If you want to introduce a custom compiler, it’s useful to look at how the built-in compilers are implemented. You can find them in the gem source under lib/propshaft/compilers.
The order of compilers matters. When processing an asset, Propshaft takes the list of all compilers matching the file’s mimetype and runs them in turn, feeding the output of the previous one to the next in line. Depending on what the compilers do, the order becomes relevant. Since
assets.compilers
is just an array, you can insert your compiler in the right place. Best place to do it is in a Rails initializer. This will ensure it’s inserted early enough for all uses.
How js/css bundling gems work with Propshaft?

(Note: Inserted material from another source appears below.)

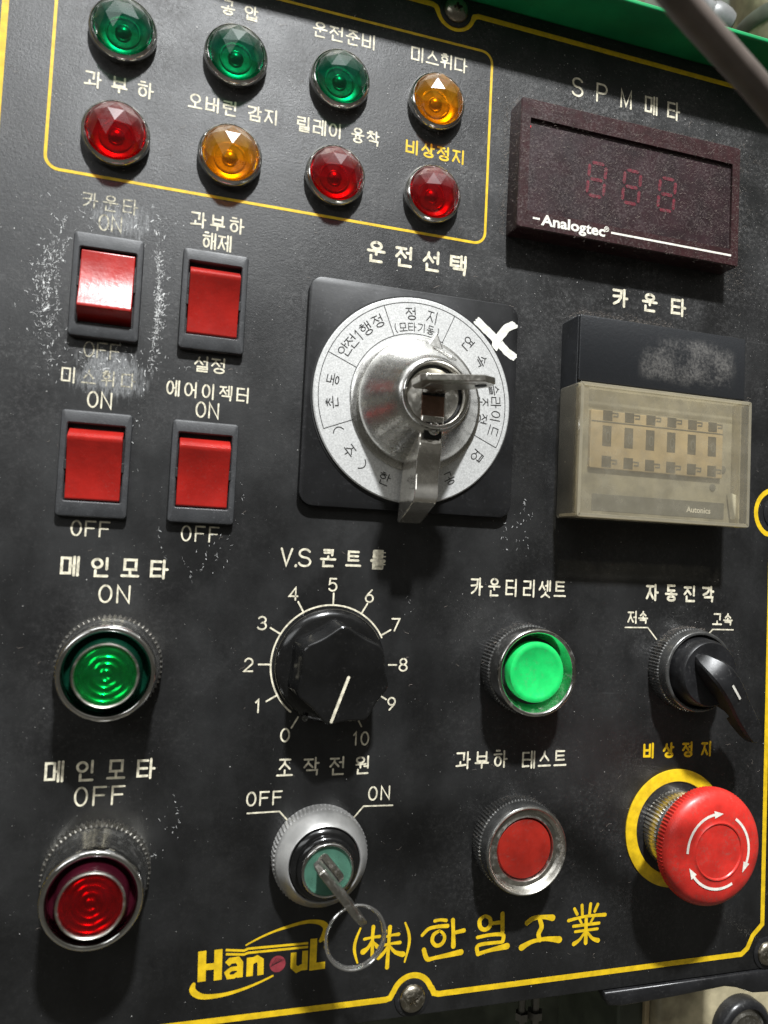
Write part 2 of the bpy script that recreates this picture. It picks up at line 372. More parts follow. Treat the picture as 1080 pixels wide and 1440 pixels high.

Propshaft does not perform advanced processing like minification of js and css files out of the box. Instead, you can use the recommended jsbundling-rails
and cssbundling-rails
gems to add advanced processing.
Theoretically, you can create a custom compiler to minify an asset. However, these gems do not use that approach. Instead, they run before Propshaft and output files with the .digested
suffix so that Propshaft will not add its own digest.
This design stems from two main reasons:
- These gems process files using command line invocations of JavaScript-based tools (e.g., Bun, ESBuild, PostCSS…). Since compilers operate on in-memory strings, this would require juggling temporary files, which would likely get messy.
- As the names suggest, they also bundle multiple assets into one, and Propshaft compilers operate on a single asset file.
The flow is then pretty simple:
- The bundling gems attach to the rake assets:precompile task and run their logic before Propshaft. They process and bundle the input files into one or more output files that they drop into one of the folders in the load paths (i.e.
config.assets.paths
). - Since Propshaft processes all the files it finds, it picks them up and runs them through its own pipeline. It skips digesting but still processes any remaining cross-file asset references.
Conclusion
Propshaft does much less than other asset processing tools. I’d argue that is its strength, making it simple to understand and easy to extend.